1968 Scuderia Filipinetti L88 Coupe

Tuesday, 30 June 2009 16:00 Written by  Thomas Glatch
Published in Corvette

 

The Greder Corvette, s/n 410300, holds a unique place in Le Mans history, not only as one of the most successful, and well-traveled, Corvette race cars in the world, but also as the survivor of one of Chevrolet’s “back door” racing programs, managed and implemented by Zora Arkus-Duntov. The central figure is Henri Greder.

Greder nearly won the 1963 Tour de France in a factory-entered 427 Ford Galaxie. This earned him a Ford of France ride in a 4.7-liter GT40 at Le Mans in 1966 and 1967. In preparation for the 1968 24 Heures du Mans, GM’s European promotions director (and up-and-coming chairman) Bob Lutz and Greder approached Swiss racing patron Georges Filipinetti with the idea of entering a two-car Corvette team at Le Mans.

Filipinetti accepted, and two L88 Corvette coupes shortly arrived from Detroit, fully race-prepared for the 24 Hours under Zora Arkus-Duntov’s supervision—this car, for Greder and Umberto Maglioli, and the other for Sylvain Garant and Jean-Michel Giorgi. Zora, knowing the demands of 24 hours at speed at Le Mans, fitted very tall 2.56 rear end gears to take full advantage of the legendary 427-ci L88 engine’s power.
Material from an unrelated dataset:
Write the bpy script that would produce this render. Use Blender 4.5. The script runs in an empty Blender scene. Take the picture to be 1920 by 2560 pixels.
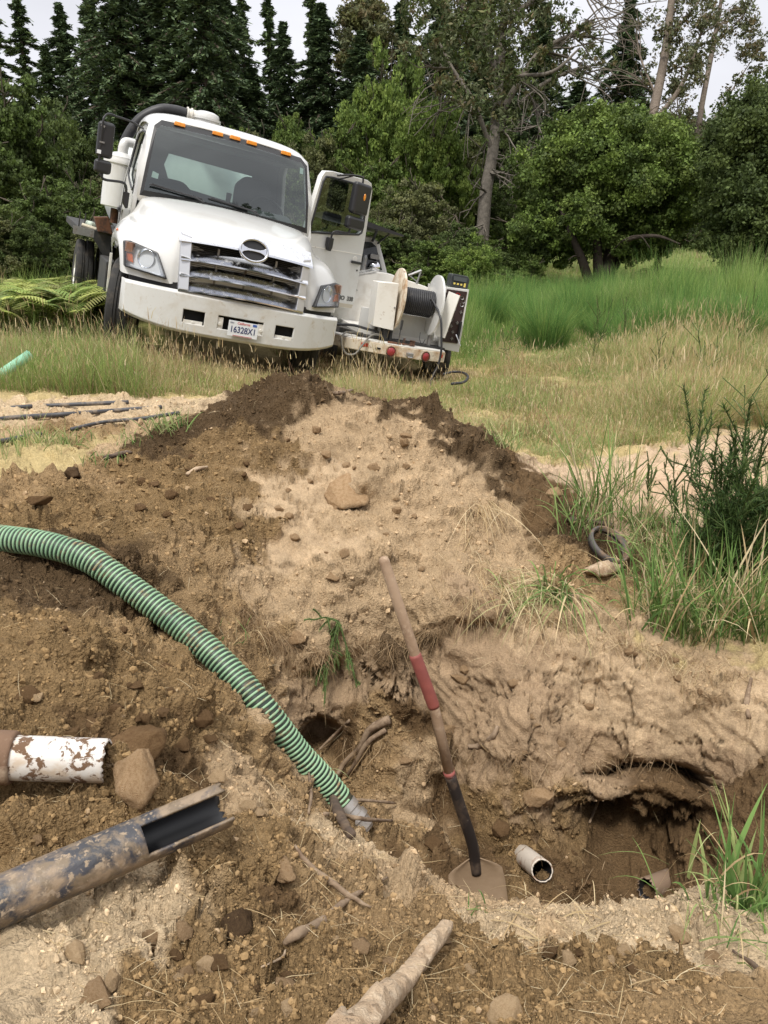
import bpy, bmesh, math, random
import numpy as np
from mathutils import Vector, Matrix, Euler
random.seed(5); RNG = np.random.default_rng(7)
PI = math.pi
SC = bpy.context.scene
COL = SC.collection
# ---------------------------------------------------------------- camera
CAMZ = 1.15
PITCH = math.atan(630 / 2000.0)
cd = bpy.data.cameras.new('camera'); cam = bpy.data.objects.new('camera', cd); COL.objects.link(cam)
cam.location = (0, 0, CAMZ); cam.rotation_euler = (PI / 2 - PITCH, 0, 0)
cd.sensor_fit = 'VERTICAL'; cd.sensor_height = 36; cd.sensor_width = 27; cd.lens = 36 * 2000 / 2560.0
cd.clip_start = 0.05; cd.clip_end = 1500
SC.camera = cam
# ---------------------------------------------------------------- sky and sun (bright overcast)
SUN_EL, SUN_AZ = math.radians(58), math.radians(200)    # azimuth clockwise from +Y: behind and left of the camera
W = bpy.data.worlds.new('World'); SC.world = W; W.use_nodes = True
nt = W.node_tree; nt.nodes.clear()
wo = nt.nodes.new('ShaderNodeOutputWorld'); bg = nt.nodes.new('ShaderNodeBackground')
sk = nt.nodes.new('ShaderNodeTexSky'); sk.sky_type = 'NISHITA'; sk.sun_disc = False
sk.sun_elevation = SUN_EL; sk.sun_rotation = SUN_AZ; sk.dust_density = 4.0
tc = nt.nodes.new('ShaderNodeTexCoord'); sx = nt.nodes.new('ShaderNodeSeparateXYZ')
nt.links.new(tc.outputs['Generated'], sx.inputs[0])
rp = nt.nodes.new('ShaderNodeValToRGB')     # overcast vault: brighter overhead than at the horizon
rp.color_ramp.elements[0].position = 0.0; rp.color_ramp.elements[0].color = (0.44, 0.44, 0.465, 1)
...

The combination was clocked down the Mulsanne straight at 191 mph and turned in a sub-four-minute lap in testing.

The Corvettes were fast but suffered from what the French called the “ennuis de freins”—brakes not measuring up to the inertia of one and a half tons accelerated to nearly 200 mph by th big-block L88. Greder recalls having to brake for the Mulsanne turn at the 500-meter mark.